Abro la tapa de las cajas y escarbo entre los volúmenes. En mitad de la mudanza pienso en cómo los ordenaré en la estantería. Cuáles agruparé. Por editoriales, lo tengo claro. No por autores, ni mucho menos por géneros o épocas. Sigo la gama cromática como el que cree en el orden estético por encima del orden histórico.

Abro las cajas y me devuelven a otros años, porque en una mudanza transportamos nuestras reliquias, como supersticiones antiguas en las que depositamos nuestra fe, aunque de nada sirvan. Y yo sabía que en esas cajas contenía todo lo que no recordaba. Los lugares en que leí esos títulos. Los autobuses entrando y saliendo del área metropolitana. La emoción de los pasajes subrayados. La incógnita de ese destacado que en algún momento quise retener. Los autores que siempre se quedaron pendientes. Los proyecto de nuevo, los emplazo a un futuro más tranquilo, más placentero para poder leer esos libros que cargo conmigo en cajas que se abren un poco más en cada rellano, y que aún no he sido capaz de leer.

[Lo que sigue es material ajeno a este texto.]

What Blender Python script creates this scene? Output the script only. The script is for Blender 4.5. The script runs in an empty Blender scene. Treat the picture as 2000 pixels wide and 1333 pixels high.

Guardo en esas cajas libros que dejaré en un banco de la calle a la espera de curiosos, vándalos o acumuladores. Los dejaré con esa sensación de angustia que cuaja en cada mudanza, cuando separamos la ropa, los zapatos, los objetos a cuya presencia nos habíamos acostumbrado como parte de nuestro ecosistema.

Cuando muevo libros, pienso en mi abuelo

En cada traslado, cuando muevo libros, pienso en mi abuelo. Porque guardo en esas cajas el Quijote firmado por él que le pedí. Con cariño, Antonio. Para que te acuerdes. Algo así escribió con letra gótica de estudiante de la posguerra. Le pedí que me regalara la misma edición que había leído él, un tomo de los años sesenta sin ningún tipo de valor. Y lo hice, ahora lo sé, para sellar de alguna manera un vínculo entre él y yo ante lo más sagrado de nuestras letras. Una especie de pacto o de herencia. Una suerte de reconocimiento entre mi abuelo y yo. 

Pensaba constantemente, y ahora lo recuerdo con algo de culpa, en cuánto lo iba a echar de menos cuando muriera. Solo ahora me atrevo a decirlo, pero cada vez que cerraba la puerta de su casa y bajaba de dos en dos las escaleras, corriendo hacia la calle, lo hacía como quien huye de una idea y de una posibilidad funesta que llegó poco tiempo después, un verano en el que la muerte, su muerte, nos encontró a 9.000 kilómetros de distancia. 

Los libros fueron nuestro regalo permanente. Un regalo que nada tenía que ver con la ascendencia de él sobre mí, o al revés. Nada tenía que ver con esa pretensión de ciertos padres, de ciertos abuelos o de ciertas familias de decirles a las generaciones sucesivas las lecturas que son inexcusables. 

Junto a la enciclopedia completa, guardaba las colecciones posfranquistas de Vicente Blasco Ibáñez. Hablaba siempre de La araña negra y de La catedral, pero a mí me impactaban las ilustraciones de Los cuatro jinetes del Apocalipsis. Tenía los tomos de José María Gironella sobre la guerra civil. Los cipreses creen en Dios. Un millón de muertos. Ha estallado la paz. Novelas baratas, cuyas páginas se soltaban al abrirlas. Ensayos divulgativos y libros de actualidad política de los años noventa. Cuadernos de matemáticas y de contabilidad de un hermano suyo que se marchó a Badajoz, al otro extremo del mundo, y al que vio por última vez treinta años antes de morir. Como parte de nuestra literatura, una vez me enseñó las últimas cartas que se remitieron con frases hechas y fórmulas de cortesía que, en el fondo, escondían un resentimiento mutuo cuyo origen jamás llegué a descubrir. 

Abro las cajas y sobresale alguno de sus libros. Una colección pequeñita con la biografía del general Rommel, el zorro del desierto, editada por el Círculo de Amigos de la Historia a finales de los sesenta. Cárcel de mujeres, de Harry Sinclair Lewis. Y los cuarenta ladrones, de Fernando Vizcaíno Casas, con una fotografía de portada en la que Felipe González sonríe y aprieta los dientes.